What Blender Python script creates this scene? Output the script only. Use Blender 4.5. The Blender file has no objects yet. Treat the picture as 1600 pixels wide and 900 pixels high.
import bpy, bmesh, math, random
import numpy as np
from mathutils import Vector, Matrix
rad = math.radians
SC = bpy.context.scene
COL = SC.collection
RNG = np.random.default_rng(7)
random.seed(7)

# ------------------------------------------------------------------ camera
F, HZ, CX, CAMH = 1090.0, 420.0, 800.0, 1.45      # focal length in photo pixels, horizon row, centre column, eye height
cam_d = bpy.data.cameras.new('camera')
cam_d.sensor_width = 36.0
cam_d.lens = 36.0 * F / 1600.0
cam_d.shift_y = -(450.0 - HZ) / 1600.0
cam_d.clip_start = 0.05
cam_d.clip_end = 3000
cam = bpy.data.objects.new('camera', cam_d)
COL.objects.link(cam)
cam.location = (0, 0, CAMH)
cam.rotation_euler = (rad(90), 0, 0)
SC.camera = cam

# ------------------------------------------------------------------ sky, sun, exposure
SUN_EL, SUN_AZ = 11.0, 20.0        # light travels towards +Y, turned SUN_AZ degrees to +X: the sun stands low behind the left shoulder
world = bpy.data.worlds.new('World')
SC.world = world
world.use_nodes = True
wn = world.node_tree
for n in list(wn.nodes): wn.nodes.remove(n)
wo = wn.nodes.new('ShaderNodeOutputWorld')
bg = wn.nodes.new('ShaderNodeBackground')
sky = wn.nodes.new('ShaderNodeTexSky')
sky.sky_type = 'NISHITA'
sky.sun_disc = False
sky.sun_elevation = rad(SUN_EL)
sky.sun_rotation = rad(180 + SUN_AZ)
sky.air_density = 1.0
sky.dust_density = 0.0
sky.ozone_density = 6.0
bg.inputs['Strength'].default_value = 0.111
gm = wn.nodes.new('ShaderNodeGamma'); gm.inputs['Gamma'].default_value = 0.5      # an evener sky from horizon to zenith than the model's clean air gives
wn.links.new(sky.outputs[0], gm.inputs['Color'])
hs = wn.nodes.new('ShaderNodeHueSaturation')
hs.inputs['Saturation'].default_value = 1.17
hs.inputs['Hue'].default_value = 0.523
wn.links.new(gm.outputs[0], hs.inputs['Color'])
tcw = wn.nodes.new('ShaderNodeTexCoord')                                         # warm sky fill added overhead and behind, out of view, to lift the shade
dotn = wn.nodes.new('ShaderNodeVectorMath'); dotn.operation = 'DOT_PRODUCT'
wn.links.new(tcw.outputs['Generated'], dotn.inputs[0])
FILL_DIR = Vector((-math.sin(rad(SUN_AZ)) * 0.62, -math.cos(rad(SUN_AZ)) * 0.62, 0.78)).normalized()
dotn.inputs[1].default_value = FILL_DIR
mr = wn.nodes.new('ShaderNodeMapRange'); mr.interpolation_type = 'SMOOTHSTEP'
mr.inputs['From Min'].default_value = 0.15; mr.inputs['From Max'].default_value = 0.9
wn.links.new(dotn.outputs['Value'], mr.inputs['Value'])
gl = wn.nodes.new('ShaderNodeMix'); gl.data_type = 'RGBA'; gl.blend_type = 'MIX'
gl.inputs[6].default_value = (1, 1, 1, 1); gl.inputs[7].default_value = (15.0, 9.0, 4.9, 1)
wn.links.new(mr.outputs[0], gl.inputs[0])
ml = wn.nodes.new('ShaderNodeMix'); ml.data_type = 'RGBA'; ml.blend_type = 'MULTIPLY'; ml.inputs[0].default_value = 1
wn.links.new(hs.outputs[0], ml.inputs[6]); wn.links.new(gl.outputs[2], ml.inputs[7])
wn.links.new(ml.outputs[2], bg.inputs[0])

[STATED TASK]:
Show the data once more, exactly as it was written.

[EXERCISE OUTPUT]:
What Blender Python script creates this scene? Output the script only. Use Blender 4.5. The Blender file has no objects yet. Treat the picture as 1600 pixels wide and 900 pixels high.
import bpy, bmesh, math, random
import numpy as np
from mathutils import Vector, Matrix
rad = math.radians
SC = bpy.context.scene
COL = SC.collection
RNG = np.random.default_rng(7)
random.seed(7)

# ------------------------------------------------------------------ camera
F, HZ, CX, CAMH = 1090.0, 420.0, 800.0, 1.45      # focal length in photo pixels, horizon row, centre column, eye height
cam_d = bpy.data.cameras.new('camera')
cam_d.sensor_width = 36.0
cam_d.lens = 36.0 * F / 1600.0
cam_d.shift_y = -(450.0 - HZ) / 1600.0
cam_d.clip_start = 0.05
cam_d.clip_end = 3000
cam = bpy.data.objects.new('camera', cam_d)
COL.objects.link(cam)
cam.location = (0, 0, CAMH)
cam.rotation_euler = (rad(90), 0, 0)
SC.camera = cam

# ------------------------------------------------------------------ sky, sun, exposure
SUN_EL, SUN_AZ = 11.0, 20.0        # light travels towards +Y, turned SUN_AZ degrees to +X: the sun stands low behind the left shoulder
world = bpy.data.worlds.new('World')
SC.world = world
world.use_nodes = True
wn = world.node_tree
for n in list(wn.nodes): wn.nodes.remove(n)
wo = wn.nodes.new('ShaderNodeOutputWorld')
bg = wn.nodes.new('ShaderNodeBackground')
sky = wn.nodes.new('ShaderNodeTexSky')
sky.sky_type = 'NISHITA'
sky.sun_disc = False
sky.sun_elevation = rad(SUN_EL)
sky.sun_rotation = rad(180 + SUN_AZ)
sky.air_density = 1.0
sky.dust_density = 0.0
sky.ozone_density = 6.0
bg.inputs['Strength'].default_value = 0.111
gm = wn.nodes.new('ShaderNodeGamma'); gm.inputs['Gamma'].default_value = 0.5      # an evener sky from horizon to zenith than the model's clean air gives
wn.links.new(sky.outputs[0], gm.inputs['Color'])
hs = wn.nodes.new('ShaderNodeHueSaturation')
hs.inputs['Saturation'].default_value = 1.17
hs.inputs['Hue'].default_value = 0.523
wn.links.new(gm.outputs[0], hs.inputs['Color'])
tcw = wn.nodes.new('ShaderNodeTexCoord')                                         # warm sky fill added overhead and behind, out of view, to lift the shade
dotn = wn.nodes.new('ShaderNodeVectorMath'); dotn.operation = 'DOT_PRODUCT'
wn.links.new(tcw.outputs['Generated'], dotn.inputs[0])
FILL_DIR = Vector((-math.sin(rad(SUN_AZ)) * 0.62, -math.cos(rad(SUN_AZ)) * 0.62, 0.78)).normalized()
dotn.inputs[1].default_value = FILL_DIR
mr = wn.nodes.new('ShaderNodeMapRange'); mr.interpolation_type = 'SMOOTHSTEP'
mr.inputs['From Min'].default_value = 0.15; mr.inputs['From Max'].default_value = 0.9
wn.links.new(dotn.outputs['Value'], mr.inputs['Value'])
gl = wn.nodes.new('ShaderNodeMix'); gl.data_type = 'RGBA'; gl.blend_type = 'MIX'
gl.inputs[6].default_value = (1, 1, 1, 1); gl.inputs[7].default_value = (15.0, 9.0, 4.9, 1)
wn.links.new(mr.outputs[0], gl.inputs[0])
ml = wn.nodes.new('ShaderNodeMix'); ml.data_type = 'RGBA'; ml.blend_type = 'MULTIPLY'; ml.inputs[0].default_value = 1
wn.links.new(hs.outputs[0], ml.inputs[6]); wn.links.new(gl.outputs[2], ml.inputs[7])
wn.links.new(ml.outputs[2], bg.inputs[0])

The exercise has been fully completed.